2.  Unless otherwise provided in the articles of incorporation or the bylaws, any action required or permitted to be taken at a meeting of the stockholders may be taken without a meeting if, before or after the action, a written consent thereto is signed by stockholders holding at least a majority of the voting power, except that if a different proportion of voting power is required for such an action at a meeting, then that proportion of written consents is required.

3.  In no instance where action is authorized by written consent need a meeting of stockholders be called or notice given.

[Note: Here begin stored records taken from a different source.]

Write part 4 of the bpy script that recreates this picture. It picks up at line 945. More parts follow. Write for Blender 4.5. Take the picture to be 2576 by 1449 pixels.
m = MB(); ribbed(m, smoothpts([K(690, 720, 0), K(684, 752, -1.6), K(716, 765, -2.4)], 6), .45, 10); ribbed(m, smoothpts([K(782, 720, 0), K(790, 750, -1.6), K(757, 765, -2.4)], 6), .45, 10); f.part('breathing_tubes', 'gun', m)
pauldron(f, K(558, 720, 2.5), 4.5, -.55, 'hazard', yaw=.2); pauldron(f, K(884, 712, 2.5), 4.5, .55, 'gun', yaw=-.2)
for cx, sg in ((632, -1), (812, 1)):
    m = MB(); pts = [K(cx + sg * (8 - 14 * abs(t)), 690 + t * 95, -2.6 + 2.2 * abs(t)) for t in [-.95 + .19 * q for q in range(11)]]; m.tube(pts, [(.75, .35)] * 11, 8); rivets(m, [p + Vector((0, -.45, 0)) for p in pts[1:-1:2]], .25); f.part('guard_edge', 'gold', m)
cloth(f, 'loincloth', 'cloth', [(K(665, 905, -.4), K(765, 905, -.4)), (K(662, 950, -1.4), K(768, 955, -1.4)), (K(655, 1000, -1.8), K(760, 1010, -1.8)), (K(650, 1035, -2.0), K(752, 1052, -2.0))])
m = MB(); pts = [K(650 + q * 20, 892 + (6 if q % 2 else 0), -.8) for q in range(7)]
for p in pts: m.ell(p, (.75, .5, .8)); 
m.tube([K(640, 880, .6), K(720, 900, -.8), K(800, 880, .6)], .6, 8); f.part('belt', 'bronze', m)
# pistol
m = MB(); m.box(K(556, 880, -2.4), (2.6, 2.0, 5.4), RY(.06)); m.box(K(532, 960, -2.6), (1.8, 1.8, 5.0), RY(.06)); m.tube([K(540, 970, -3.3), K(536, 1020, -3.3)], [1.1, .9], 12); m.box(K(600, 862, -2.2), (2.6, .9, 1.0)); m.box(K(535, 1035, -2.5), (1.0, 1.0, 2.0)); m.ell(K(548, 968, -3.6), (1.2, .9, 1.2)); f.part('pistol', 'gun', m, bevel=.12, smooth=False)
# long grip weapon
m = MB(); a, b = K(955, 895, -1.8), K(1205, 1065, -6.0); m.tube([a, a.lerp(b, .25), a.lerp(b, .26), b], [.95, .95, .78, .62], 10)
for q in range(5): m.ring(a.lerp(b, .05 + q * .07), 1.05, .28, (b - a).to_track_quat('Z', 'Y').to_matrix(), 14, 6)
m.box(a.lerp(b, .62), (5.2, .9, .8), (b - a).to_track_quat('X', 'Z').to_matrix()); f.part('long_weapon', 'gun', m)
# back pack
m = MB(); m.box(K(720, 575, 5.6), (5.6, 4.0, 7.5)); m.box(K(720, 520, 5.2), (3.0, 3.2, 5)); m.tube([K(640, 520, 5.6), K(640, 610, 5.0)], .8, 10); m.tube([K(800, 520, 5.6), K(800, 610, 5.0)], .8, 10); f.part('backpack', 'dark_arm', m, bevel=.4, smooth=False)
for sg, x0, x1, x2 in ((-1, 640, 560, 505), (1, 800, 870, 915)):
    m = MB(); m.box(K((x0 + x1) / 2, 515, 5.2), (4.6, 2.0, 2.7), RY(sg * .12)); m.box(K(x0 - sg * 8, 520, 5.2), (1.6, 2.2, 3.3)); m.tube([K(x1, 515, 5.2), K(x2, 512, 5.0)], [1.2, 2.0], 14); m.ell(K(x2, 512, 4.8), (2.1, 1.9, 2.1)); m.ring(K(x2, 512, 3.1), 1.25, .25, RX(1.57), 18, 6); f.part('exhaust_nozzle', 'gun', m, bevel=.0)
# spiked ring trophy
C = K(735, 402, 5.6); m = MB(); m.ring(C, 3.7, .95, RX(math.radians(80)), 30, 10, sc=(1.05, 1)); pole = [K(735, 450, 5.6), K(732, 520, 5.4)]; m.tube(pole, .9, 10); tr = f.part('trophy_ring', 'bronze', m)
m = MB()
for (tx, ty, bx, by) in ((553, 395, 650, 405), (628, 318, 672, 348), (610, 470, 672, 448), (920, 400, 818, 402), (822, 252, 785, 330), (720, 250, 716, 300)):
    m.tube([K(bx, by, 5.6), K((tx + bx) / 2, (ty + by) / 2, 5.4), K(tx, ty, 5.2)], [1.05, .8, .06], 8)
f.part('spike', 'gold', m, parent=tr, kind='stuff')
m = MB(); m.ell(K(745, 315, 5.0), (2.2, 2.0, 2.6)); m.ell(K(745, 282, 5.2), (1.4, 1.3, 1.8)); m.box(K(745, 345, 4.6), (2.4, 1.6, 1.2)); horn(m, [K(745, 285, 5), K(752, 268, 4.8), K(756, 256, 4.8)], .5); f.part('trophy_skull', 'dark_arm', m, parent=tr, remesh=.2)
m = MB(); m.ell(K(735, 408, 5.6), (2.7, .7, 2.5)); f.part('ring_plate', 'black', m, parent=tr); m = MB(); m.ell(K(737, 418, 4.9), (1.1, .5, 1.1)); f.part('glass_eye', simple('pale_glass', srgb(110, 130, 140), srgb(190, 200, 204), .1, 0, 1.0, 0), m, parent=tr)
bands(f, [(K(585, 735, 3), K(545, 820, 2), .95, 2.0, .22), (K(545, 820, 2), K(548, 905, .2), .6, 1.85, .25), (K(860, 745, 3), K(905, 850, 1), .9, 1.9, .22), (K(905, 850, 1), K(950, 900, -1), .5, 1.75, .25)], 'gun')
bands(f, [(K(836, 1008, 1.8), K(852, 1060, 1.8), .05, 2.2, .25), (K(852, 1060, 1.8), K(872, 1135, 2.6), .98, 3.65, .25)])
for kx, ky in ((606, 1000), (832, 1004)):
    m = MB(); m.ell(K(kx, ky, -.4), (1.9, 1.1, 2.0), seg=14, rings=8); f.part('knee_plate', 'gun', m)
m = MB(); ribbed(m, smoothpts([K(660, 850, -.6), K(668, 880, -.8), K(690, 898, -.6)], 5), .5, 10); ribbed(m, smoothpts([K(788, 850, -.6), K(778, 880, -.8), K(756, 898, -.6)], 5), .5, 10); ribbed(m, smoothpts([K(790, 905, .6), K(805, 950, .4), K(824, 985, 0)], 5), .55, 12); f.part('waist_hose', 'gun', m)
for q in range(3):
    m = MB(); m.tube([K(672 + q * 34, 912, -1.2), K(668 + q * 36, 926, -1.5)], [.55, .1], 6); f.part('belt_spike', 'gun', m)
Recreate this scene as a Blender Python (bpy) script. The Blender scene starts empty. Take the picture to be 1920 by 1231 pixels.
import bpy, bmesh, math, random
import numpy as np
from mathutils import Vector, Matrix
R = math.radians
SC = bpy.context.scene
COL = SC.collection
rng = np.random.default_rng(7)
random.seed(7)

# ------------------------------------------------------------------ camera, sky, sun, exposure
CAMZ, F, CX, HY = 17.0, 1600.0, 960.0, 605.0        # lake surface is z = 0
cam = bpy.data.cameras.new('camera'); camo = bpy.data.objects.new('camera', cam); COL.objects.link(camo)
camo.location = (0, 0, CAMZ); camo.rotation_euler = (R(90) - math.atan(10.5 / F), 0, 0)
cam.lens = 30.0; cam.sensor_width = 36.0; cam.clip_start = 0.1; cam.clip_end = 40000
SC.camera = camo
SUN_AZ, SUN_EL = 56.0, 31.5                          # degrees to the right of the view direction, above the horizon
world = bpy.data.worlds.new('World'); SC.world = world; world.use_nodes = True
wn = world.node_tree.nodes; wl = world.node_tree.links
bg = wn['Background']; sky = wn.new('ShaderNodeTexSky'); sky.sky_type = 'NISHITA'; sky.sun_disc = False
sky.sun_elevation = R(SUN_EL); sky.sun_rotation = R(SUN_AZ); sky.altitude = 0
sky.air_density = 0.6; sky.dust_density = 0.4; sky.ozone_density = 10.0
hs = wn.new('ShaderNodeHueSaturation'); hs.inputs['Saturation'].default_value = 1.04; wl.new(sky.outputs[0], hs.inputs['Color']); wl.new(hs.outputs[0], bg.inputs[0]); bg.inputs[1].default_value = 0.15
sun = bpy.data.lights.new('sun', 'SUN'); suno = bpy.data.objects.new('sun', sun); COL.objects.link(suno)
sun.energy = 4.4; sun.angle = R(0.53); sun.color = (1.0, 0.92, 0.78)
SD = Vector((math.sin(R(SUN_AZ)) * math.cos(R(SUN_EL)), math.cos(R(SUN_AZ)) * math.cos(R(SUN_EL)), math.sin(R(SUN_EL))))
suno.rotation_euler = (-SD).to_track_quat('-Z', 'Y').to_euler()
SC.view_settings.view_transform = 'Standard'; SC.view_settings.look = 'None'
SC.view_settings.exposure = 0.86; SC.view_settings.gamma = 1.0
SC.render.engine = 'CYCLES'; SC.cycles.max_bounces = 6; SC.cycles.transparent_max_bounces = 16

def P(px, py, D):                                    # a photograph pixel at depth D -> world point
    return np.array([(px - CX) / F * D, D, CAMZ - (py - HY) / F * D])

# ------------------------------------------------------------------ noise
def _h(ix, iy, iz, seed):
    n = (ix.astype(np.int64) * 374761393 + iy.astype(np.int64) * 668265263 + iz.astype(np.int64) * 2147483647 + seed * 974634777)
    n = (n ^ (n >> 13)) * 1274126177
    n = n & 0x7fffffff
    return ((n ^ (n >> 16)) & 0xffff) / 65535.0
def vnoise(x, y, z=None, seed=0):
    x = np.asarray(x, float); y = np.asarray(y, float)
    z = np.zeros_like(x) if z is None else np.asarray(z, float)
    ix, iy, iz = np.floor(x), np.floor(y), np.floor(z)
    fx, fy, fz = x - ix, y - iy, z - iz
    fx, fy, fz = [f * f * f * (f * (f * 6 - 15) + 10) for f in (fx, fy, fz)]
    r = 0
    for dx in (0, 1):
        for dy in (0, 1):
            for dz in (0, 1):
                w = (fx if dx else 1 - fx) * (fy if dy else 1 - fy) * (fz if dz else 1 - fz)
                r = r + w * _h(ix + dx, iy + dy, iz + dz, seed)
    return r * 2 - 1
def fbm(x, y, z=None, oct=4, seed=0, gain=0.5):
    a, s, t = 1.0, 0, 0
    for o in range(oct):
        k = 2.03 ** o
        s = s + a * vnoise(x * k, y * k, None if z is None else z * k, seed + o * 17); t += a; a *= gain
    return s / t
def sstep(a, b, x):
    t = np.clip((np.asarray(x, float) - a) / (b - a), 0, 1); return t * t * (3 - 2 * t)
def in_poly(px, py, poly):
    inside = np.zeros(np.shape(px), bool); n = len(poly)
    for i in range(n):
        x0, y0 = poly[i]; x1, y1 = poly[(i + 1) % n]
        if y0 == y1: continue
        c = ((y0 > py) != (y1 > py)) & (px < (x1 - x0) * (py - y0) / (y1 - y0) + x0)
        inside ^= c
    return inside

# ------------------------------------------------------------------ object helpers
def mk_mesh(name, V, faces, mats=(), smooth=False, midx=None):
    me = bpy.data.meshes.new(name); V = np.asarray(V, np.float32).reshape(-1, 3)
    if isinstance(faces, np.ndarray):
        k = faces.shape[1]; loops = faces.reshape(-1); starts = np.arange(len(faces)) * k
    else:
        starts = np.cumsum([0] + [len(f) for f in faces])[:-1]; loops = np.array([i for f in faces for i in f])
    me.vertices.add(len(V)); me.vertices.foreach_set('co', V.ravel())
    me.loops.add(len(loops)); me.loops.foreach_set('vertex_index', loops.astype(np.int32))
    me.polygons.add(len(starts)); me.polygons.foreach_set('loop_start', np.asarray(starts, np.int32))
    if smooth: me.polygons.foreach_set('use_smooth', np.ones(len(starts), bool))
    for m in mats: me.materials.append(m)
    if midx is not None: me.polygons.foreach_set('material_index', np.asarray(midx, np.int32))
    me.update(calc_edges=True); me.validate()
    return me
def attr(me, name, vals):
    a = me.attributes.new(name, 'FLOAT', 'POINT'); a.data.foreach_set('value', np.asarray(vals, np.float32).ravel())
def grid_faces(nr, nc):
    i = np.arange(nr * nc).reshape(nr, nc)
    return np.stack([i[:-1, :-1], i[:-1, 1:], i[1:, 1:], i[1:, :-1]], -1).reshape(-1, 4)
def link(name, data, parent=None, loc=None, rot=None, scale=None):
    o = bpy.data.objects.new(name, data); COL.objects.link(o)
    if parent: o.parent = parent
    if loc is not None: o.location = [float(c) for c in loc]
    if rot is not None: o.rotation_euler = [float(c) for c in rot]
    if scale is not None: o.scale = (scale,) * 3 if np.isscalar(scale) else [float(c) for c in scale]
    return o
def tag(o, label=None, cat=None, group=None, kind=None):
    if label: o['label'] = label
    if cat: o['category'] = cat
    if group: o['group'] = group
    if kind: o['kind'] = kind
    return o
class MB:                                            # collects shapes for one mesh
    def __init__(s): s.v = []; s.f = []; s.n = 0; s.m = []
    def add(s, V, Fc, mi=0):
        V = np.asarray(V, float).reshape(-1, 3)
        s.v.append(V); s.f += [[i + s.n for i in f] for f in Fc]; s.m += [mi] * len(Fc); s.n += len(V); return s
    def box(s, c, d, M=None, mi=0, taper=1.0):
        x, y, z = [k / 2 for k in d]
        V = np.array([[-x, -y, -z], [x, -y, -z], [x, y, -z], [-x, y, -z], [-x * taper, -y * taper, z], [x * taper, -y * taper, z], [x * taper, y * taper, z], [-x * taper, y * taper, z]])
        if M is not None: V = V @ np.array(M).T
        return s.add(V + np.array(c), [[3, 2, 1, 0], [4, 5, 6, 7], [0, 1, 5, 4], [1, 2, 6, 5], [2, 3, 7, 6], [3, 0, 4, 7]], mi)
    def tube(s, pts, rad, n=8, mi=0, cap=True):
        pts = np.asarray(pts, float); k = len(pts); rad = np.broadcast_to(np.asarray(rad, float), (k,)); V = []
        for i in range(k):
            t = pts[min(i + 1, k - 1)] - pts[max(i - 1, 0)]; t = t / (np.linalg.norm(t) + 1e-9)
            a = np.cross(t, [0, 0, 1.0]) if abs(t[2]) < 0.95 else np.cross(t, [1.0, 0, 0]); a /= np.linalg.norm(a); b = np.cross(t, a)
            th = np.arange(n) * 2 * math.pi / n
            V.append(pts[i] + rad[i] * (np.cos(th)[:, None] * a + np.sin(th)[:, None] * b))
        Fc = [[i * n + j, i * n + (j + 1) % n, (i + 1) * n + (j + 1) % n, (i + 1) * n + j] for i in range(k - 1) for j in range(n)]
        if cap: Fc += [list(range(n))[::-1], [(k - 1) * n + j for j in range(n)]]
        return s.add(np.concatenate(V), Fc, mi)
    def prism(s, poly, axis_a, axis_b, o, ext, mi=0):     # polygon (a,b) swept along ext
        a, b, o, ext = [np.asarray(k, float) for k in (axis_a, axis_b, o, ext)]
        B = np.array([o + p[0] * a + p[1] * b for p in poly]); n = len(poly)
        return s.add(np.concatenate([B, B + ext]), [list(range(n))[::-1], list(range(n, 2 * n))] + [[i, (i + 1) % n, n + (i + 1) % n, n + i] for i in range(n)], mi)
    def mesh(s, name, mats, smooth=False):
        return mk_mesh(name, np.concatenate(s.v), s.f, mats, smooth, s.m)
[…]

4.  Unless otherwise restricted by the articles of incorporation or bylaws, stockholders and certain other persons permitted by the corporation to attend a meeting of stockholders may participate in the meeting through remote communication, including, without limitation, electronic communications, videoconferencing, teleconferencing or other available technology, if the corporation has implemented reasonable measures to:

(a) Verify the identity of each person participating through such means as a stockholder or permitted person; and

(b) Provide the stockholders a reasonable opportunity to participate in the meeting and to vote on matters submitted to the stockholders, including an opportunity to communicate, and to read or hear the proceedings of the meetings in a substantially concurrent manner with such proceedings.

5.  Unless otherwise restricted by the articles of incorporation or bylaws, a meeting of stockholders may be held solely by remote communication pursuant to subsection 4 and, if a meeting is so held, no other means of communication is required in the conduct of the meeting unless otherwise prescribed by the board of directors.

6.  Participation in a meeting pursuant to subsection 4 constitutes presence in person at the meeting.

7.  Unless this chapter, the articles of incorporation or the bylaws provide for different proportions, if voting by a class or series of stockholders is permitted or required:

(a) A majority of the voting power of the class or series that is present in person or by proxy, regardless of whether the proxy has authority to vote on any matter, constitutes a quorum for the transaction of business; and

(b) An act by the stockholders of each class or series is approved if a majority of the voting power of a quorum of the class or series votes for the action.

8.  Unless otherwise provided in the articles of incorporation or the bylaws, once a share is represented in person or by proxy for any purpose at a meeting, the share shall be deemed present for purposes of determining a quorum for the remainder of the meeting and for any adjournment of the meeting unless a new record date is or must be fixed for the adjourned meeting.